Friday 19 October 2012

A Note on Iran and The Media

Glenn Greenwald wrote last week in The Guardian,
The US has Iran virtually encircled militarily. Even with the highly implausible fear-mongering claims earlier this year about Tehran's planned increases in military spending, that nation's total military expenditures is a tiny fraction of what the US spends. Iran has demonstrated no propensity to launch attacks on US soil, has no meaningful capability to do so, and would be instantly damaged, if not (as Hillary Clinton once put it) "totally obliterated" if they tried. Even the Israelis are clear that Iran has not even committed itself to building a nuclear weapon.
It is evident that mainstream US TV journalists are not going to challenge the bi-partisan consensus on American Foreign policy. Firstly, in the context of presidential elections foreign policy is not considered that important by most American citizens. Secondly, the idea is to get a mere statement of their position.
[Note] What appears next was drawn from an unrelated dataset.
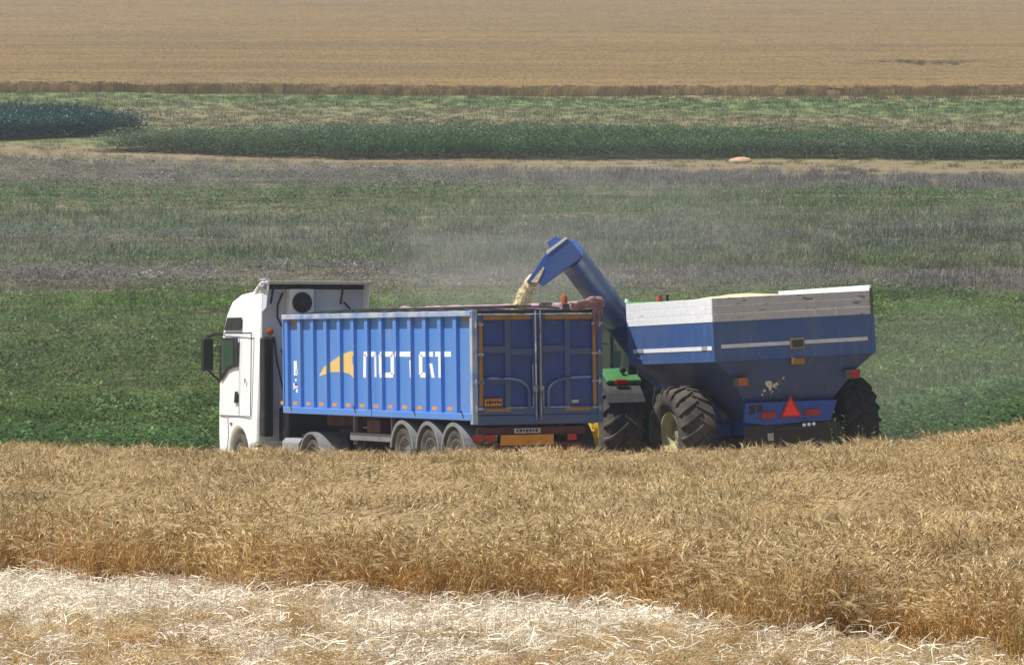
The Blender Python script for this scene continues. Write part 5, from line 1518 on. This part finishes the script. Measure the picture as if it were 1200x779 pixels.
weed(wat(988, 68.6), 68.6, 1.28, 'tallest green weed at the barley edge in front of the right cart wheel')
weed(wat(1009, 68.9), 68.9, 1.05, 'smaller green weed just right of the tall one, by the right cart wheel')
weed(wat(431, 56), 56, 0.92, 'lone bright green weed in the barley in front of the trailer wheels')
weed(wat(505, 44.5), 44.5, 0.62, 'low green weed near the cut front edge of the barley, left of centre')
weed(wat(1150, 62), 62, 0.98, 'green weed in the barley at the far right')

# ------------------------------------------------------------------ air: haze and dust
def vol_mat(name, dens, c):
    m = bpy.data.materials.new(name); m.use_nodes = True; nt = m.node_tree; nt.nodes.clear()
    o = nt.nodes.new('ShaderNodeOutputMaterial'); v = nt.nodes.new('ShaderNodeVolumePrincipled')
    v.inputs['Density'].default_value = dens; v.inputs['Color'].default_value = (*c, 1); v.inputs['Anisotropy'].default_value = 0.2
    nt.links.new(v.outputs[0], o.inputs['Volume'])
    return m
HAZE = 0.00042
if HAZE:
    mb = MB(); mb.box(-430, 430, -70, 1310, -3.0, 160.0)
    hz = mb.build('haze', vol_mat('haze', HAZE, (0.80, 0.88, 1.0)))
    tag(hz, 'thin summer haze over the fields', 'haze', kind='stuff')
def dust(x, y, z, rx, ry, rz, dens, label):
    mb = MB(); bmesh.ops.create_icosphere(mb.bm, subdivisions=4, radius=1.0)
    for v in mb.bm.verts:
        n_ = 1 + 0.35 * mn.noise(v.co * 1.3 + V(x, y, z)) + 0.12 * mn.noise(v.co * 3.1 + V(x, y, z))
        v.co = V(v.co.x * rx * n_, v.co.y * ry * n_, v.co.z * rz * n_)
    o = mb.build('dust_cloud', vol_mat('dust', dens, (0.93, 0.90, 0.84)), smooth=False)
    o.location = (x, y, z); tag(o, label, 'dust', kind='stuff')
dust(-0.3, 88, 3.6, 2.8, 6, 1.4, 0.019, 'pale dust drifting above the trailer left of the auger')
dust(2.2, 98, 4.6, 5.0, 9, 2.2, 0.007, 'wide thin dust veil hanging behind the auger and tractor')
dust(9.2, 92, 1.6, 3.6, 7, 1.9, 0.011, 'low pale dust at the right behind the cart wheels')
Both presidents aim to compete on how tough they are on Iran in order to get votes and get into office. And it is in neither of their interests nor that of major TV networks to ask fundamental questions about foreign policy nor to understand the basis of what is driving it in the Middle East and Central Asia.

One of the main reasons , of course, is that the plan to encircle and throttle Iran is part of the USA's ambition to gain hegemony over the region in order to control the oil and gas. This is something necessitated by the USA's overdependence upon it to fuel a high octane car based consumer economy.

The fact that Iran has, in Greenwald's words, 'shown no propensity to launch attacks on US soil' is, therefore, largely irrelevant. It stands in the way as the only Power that can challenge US hegemony in both the Middle East to the west of Iran ( through the support of Syria and backing Hezbollah ) and in Central Asia to the east.

In Afghanistan, the war has been mostly about the geopolitical advantages of securing the construction of the TAPI pipeline, one that will block off the rival IPI project and ratchet up the pressure on Iran's economy and society by reducing the revenue from gas exports to Pakistan and India.

If Greenwald is going to criticise Establishment journalism for not probing on foreign policy, then there should be at least some alternative attempt to understand why the USA has become so fixated on targeting Iran as the main threat to its interests in the Middle East and Central Asia. And that is something those opposed to Us foreign policy seldom often dwell on.

Populist journalism can be as tedious as Establishment journalism as it allows radical critics of US foreign policy to feel a frisson of superiority to the people in power without any recognition that if American consumer lifestyles, even of "anti-war" protesters, are to be preserved, then this foreign policy is inevitable.

The problem with those complaining about the US or Britain meddling in the Middle East and Central Asia is that, even when they criticise the US for invading Iraq for oil or targeting Iran to get 'regime change' ( also ultimately about control and protection of oil supplies ) , they seem oblivious to what actually powers their economy.

That is not to state that US foreign policy is "right" but to present in stark terms the nature of what US foreign policy has really been increasingly concerned with since the end of the Soviet Union in 1991, increased competition with Russia and China and, with the opening up of the post Soviet "stans" to investment and oil development, a New Great Game.